As a family law attorney and mom, I am frequently approached by custodial parents wanting to know what they can do when the non-custodial parent does not exercise parenting time. This issue raises obvious questions such as whether it is fair for the custodial parent to have to pay a babysitter when the other parent is supposed to be caring for the kids; and can (and should) a court force a parent to see the kids when that parent does not want to see them? Let’s be honest. While most parents enjoy as much time as they can get with their kids, even the best mother or father needs a break sometimes.

Courts offer little help answering these questions. Judges are simply not in the business of forcing parents to exercise parenting time and there is no legal mechanism that allows a judge to force a parent to spend time with the kids. This is because parenting time is a right, not a duty, under Texas law.  So what is the custodial parent to do?

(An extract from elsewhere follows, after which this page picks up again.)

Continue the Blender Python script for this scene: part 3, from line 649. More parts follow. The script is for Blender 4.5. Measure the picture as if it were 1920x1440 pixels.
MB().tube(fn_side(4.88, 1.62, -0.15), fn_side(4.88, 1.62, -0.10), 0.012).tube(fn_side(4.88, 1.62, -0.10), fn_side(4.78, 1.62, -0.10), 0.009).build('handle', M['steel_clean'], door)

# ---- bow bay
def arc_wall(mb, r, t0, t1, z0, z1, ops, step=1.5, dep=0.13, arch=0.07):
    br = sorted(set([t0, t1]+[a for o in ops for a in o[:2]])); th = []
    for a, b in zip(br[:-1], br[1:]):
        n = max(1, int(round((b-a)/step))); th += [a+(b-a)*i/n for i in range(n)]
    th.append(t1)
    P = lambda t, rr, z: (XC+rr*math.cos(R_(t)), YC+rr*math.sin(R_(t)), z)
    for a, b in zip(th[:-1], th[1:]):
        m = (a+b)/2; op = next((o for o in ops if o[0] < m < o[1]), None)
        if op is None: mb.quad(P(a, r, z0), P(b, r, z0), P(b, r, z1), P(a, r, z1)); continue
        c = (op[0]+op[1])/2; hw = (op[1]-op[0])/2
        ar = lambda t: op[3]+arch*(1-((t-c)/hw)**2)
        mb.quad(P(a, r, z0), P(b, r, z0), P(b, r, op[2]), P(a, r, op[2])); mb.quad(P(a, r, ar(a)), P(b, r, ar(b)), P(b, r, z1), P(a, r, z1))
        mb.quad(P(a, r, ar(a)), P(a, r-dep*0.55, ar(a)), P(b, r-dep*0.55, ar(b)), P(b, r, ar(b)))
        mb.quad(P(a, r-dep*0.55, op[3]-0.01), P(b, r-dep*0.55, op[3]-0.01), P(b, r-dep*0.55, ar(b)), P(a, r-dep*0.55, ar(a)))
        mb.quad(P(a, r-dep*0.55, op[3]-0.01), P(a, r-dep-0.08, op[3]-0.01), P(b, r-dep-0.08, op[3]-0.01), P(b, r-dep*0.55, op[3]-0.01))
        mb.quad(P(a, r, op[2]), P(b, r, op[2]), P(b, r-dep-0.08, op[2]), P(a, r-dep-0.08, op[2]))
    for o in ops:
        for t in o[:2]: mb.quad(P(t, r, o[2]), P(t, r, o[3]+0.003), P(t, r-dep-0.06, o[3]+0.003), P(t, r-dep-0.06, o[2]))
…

The best time to fix the problem is before any final court order gets signed.  If you know exercising possession might be a problem, then consider requesting one of the following provisions in your order:

More Child Support.  A custodial parent who will be caring for the kids the majority of the time can ask that the order award him or her support in excess of Texas’ child support guidelines. The amount of time a custodial parent has the kids is a factor the judge can consider in awarding support in excess of Texas’ child support guidelines.

Penalties.  A custodial parent can ask that the order include the imposition of a daily penalty as “additional child support” if the other parent fails to exercise parenting time. This penalty will not only act as a deterrent but will provide additional money from which to cover child care expenses in the event of a no-show.

Less Possession.  If a custodial parent’s main concern is the inability to make plans for fear those plans will fall through when the other parent fails to exercise parenting time at the last minute, he or she can ask that the order limit the noncustodial parent’s parenting time to reflect only that time that will realistically be used.  A custodial parent can also ask that the order require the non-custodial parent to provide a minimum amount of notice if he or she will not be exercising parenting time.

For those parents who already have a court order, there is always the option to file a suit asking the court to modify that order to include the above provisions. That said, a modification suit likely will open a can of worms when the other parent countersues to ask for his or her own set of changes. A modification suit can also be very costly, usually offsetting any benefit in increasing child support.

Remember – a court order cannot solve every problem a custodial (or noncustodial) parent will face, and sometimes it is not monetarily worth it to fight this battle.  In these cases, a better option is for the parent to try one of the following (practical solutions) when he or she needs a night—or weekend—off:

  1. Ask friends and family (take turns watching each other’s kids).
  2. Seek out babysitters through friends and family or through an online caregiver database.
  3. Sign your kids up for Parents’ Night Out and other activities through their school, church, or local YMCA.
  4. Movie night! Make time for yourself when the kids are otherwise (safely) occupied. I promise they will not complain too much if they have to watch two episodes of Paw Patrol while you take a bubble bath!

. . . and if the babysitter cancels – beg.

Remember, being a good parent sometimes means taking care of yourself first.